1. I may have commented on this past way back when. It seems familiar. But I’m going to do it again anyway.

    I am not good at making friends. In fact, my “best friend” at the moment is someone I met online several years ago who eventually happened to move to the same town I ended up in. I have at one point had lots of friends, but most of them were military (my husband’s co-workers & their spouses) so now we are spread out. The only place I’ve really been able to make friends is one from an old job and a few from church. I think it’s much harder as an adult.

    • I think you did comment on this post as well, though you commented on the 2013 repost of it, not the original from way back in 2011 (unless you did, but I have no way of knowing that for sure, as that blog is long deleted).

      I’m really good at making friends online for whatever reason. It’s the struggle of making friends in person that baffles me. I can get along with people well in person, however I rarely hang out with anyone other than my fiancee and her family.

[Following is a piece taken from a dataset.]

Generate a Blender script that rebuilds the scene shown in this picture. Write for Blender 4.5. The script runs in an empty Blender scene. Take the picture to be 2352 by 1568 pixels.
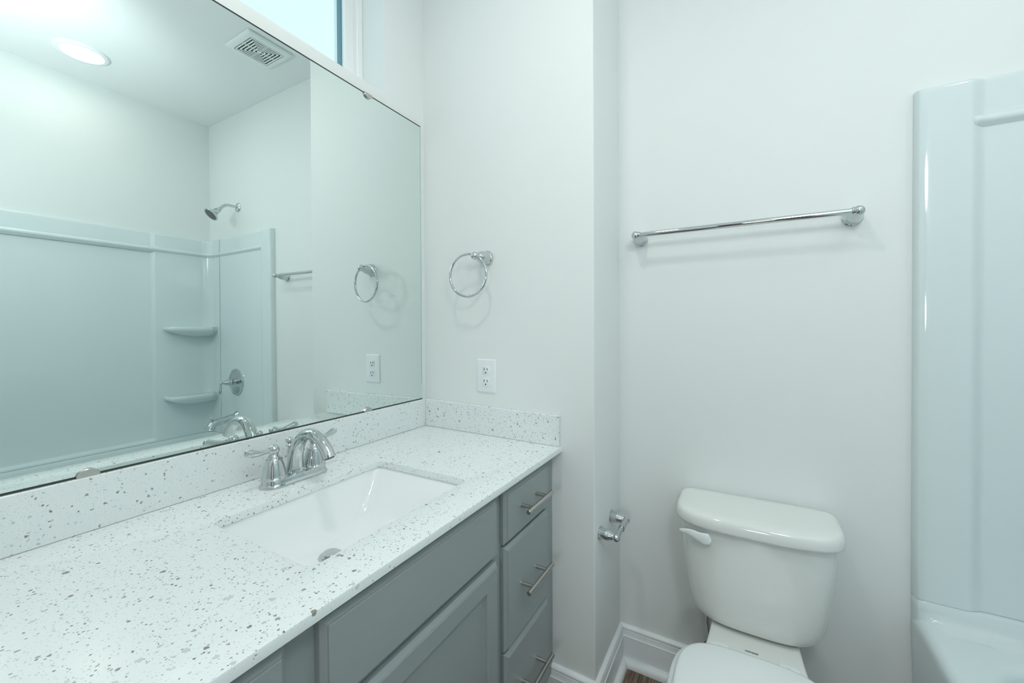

        • Fine by me. I used to blame not fitting in with people, but now that I don’t live near my family in rural, ultraconservative Ohio, I don’t feel that way quite as much as I used to. So…boo/woo introversion!

  2. Is your fiancée good at making friends? My husband is, and I milk that shit for all it’s worth. Because yeah unless I was in school or at a cool job I’ve always been awful at making friends too. And flirting/getting dates, for that matter. I’ve resorted to the Internet for both on more than one occasion.

    Now I feel like I have a healthy balance, to where my internet friends are not desperation friends but real friends, and I also have in-person friends.

    • She’s better at it than I am, but we’re both socially awkward in different situations. Online dating was the only way I dated for about 3-4 years. It lead to a couple of the more entertaining experiences of my life, as well as quite a few bad ones. I may have to write a post about that in the near future (perhaps right before I repost my dating tips and tricks post?).

  3. It’s at times like this where having a community [be it a church, music group, etc] helps. While the relationship formed within a much smaller setting seems more “forced” than the friends we make in high school or college, sharing a common hobby with fellow musicians, writers, or bikers can serve as a great start. I’ve been thinking about this a lot more lately actually. While I am still sheltered by the school environment, I try to be more proactive with outside interactions. Being in the orchestra helps, and I can certainly practice my social skills with people with whom I share common interests. That’s certainly a good start.

    And yay for a picture! Now I know what you look like. xD

    • I do think there’s a certain benefit to locations that force social interaction upon us. While many workplaces are social in their nature, I think it’s a very false form of social interaction that’s prone to creating pretty much anything but friendships. I rant about that in Friday’s coming post though.

      You’ve really never seen a picture of me in nearly a year and a half of reading my blog?

  4. My husband really struggles with making friends too. I’m very good at making acquaintances but less so at making close friends. I have a lot of trouble putting myself out there, and tend to be happier just staying at home with hubs. I’m not really the reach out type.

    That being said, we have made a few friends lately through a mutual friend, and through actually getting involved at our church. It helped to be somewhere that included a lot of common interests.

    • I can certainly see how a place where you’re sharing mutual interests with people can help foster friendships. I do have interests that I share with others, however I do strongly prefer to just be home with my fiancee as well.